Чтобы изменить такое положение, необходим диалог. Фактический отказ от него в последние два года был самой главной ошибкой. Давно уже пора возобновить его по всей повестке дня, не ограничиваясь обсуждением региональных проблем, по которым существуют разногласия.
В годы, когда мы покончили с холодной войной, мы признали, что помимо национальных и иных интересов, есть общие интересы, и прежде всего – предотвращение ядерной войны. В соответствии с этим мы выстроили приоритеты. Сегодня наши общие интересы и задачи – дальнейшее сокращение ядерного оружия, его нераспространение¸ борьба с терроризмом, предотвращение экологической катастрофы, преодоление бедности и отсталости. Эти задачи вновь должны быть выдвинуты на первый план. Продвижение вперед в их решении изменит атмосферу, позволит начать восстановление доверия.

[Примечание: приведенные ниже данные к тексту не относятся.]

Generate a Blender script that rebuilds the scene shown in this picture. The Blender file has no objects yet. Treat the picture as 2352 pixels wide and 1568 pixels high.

Я не хотел бы, чтобы мои слова звучали пессимистически. Убежден, что у лидеров мировой политики есть шанс вернуть ее в позитивное русло и тем самым – открыть дорогу к безъядерному миру. И именно так мы – ветераны политики, гражданское общество, ученые, все неравнодушные люди – должны ставить сегодня вопрос, к этому призывать наших руководителей.
Желаю, чтобы ваша дискуссия была плодотворной, чтобы она способствовала тем сдвигам к лучшему, которые так нужны сейчас и которые, я уверен, возможны.